Sin and innocence merge in Beutler's garden

Het Parool, Jacq. Algra

In The Garden, Nicole Beutler returns to Monte Verità, the Swiss artists' colony where residents at the beginning of the last century walked around naked and made music, danced and gardened to the delight.

Rudolf von Laban (1879-1958) was there, he researched the basic principles of human movement. Gravity, balance and continuous energy characterized his dance - qualities that we see in Beutler's choreography. It starts with a man and a woman on snow-white artificial grass. They are the Adam and Eve of the left panel of Hieronymus Bosch's Garden of Earthly Delights, the other source of inspiration for The Garden.
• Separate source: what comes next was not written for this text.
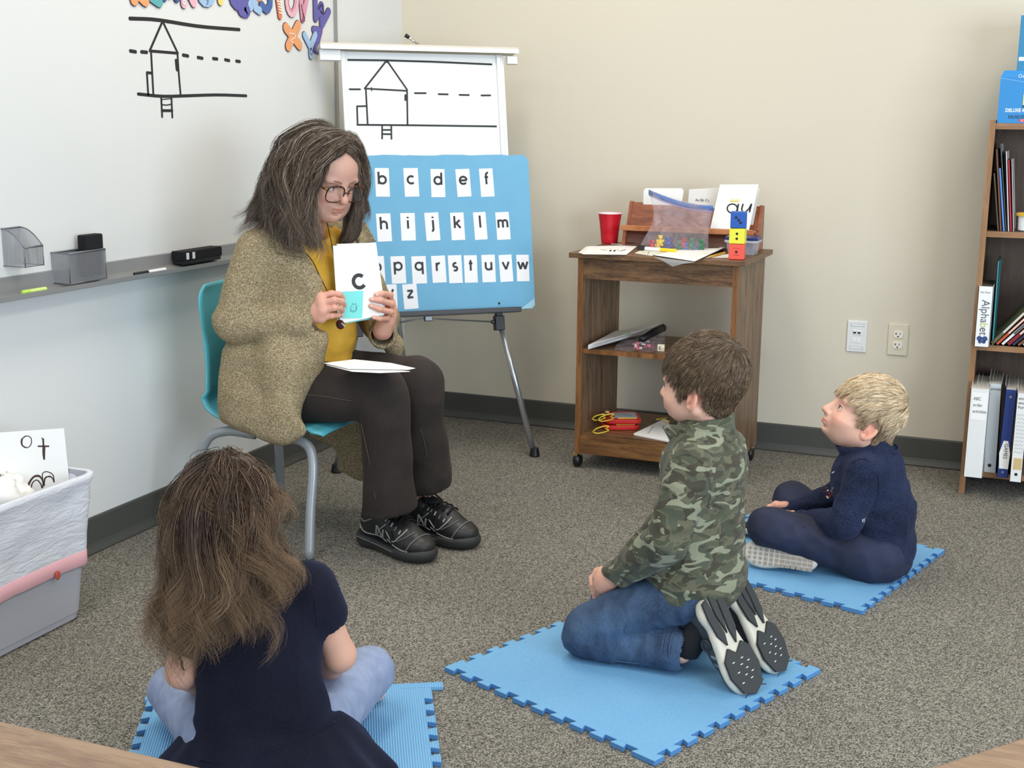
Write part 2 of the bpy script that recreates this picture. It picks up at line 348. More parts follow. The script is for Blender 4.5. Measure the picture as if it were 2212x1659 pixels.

This is followed by a stream of symmetrical sculptures and patterns executed with precision by six performers. When carnal lusts dominate, we have arrived at the central panel of Bosch's triptych. When we hear Einstürzende Neubauten, we reach hell - the last panel - where Bosch painted a score on a pair of bare buttocks. "You'll find me in the garden if you need me," the six sing together.

The beauty is that in Beutler's garden innocence and sin, flowers formed with bodies and fake grass and plants, through-composed dance formations and passionate animal sequences flow smoothly into one another. Gary Shepherd's contemporary beats make us realize there's no turning back. We ate the apple and we will never find a paradise forest again.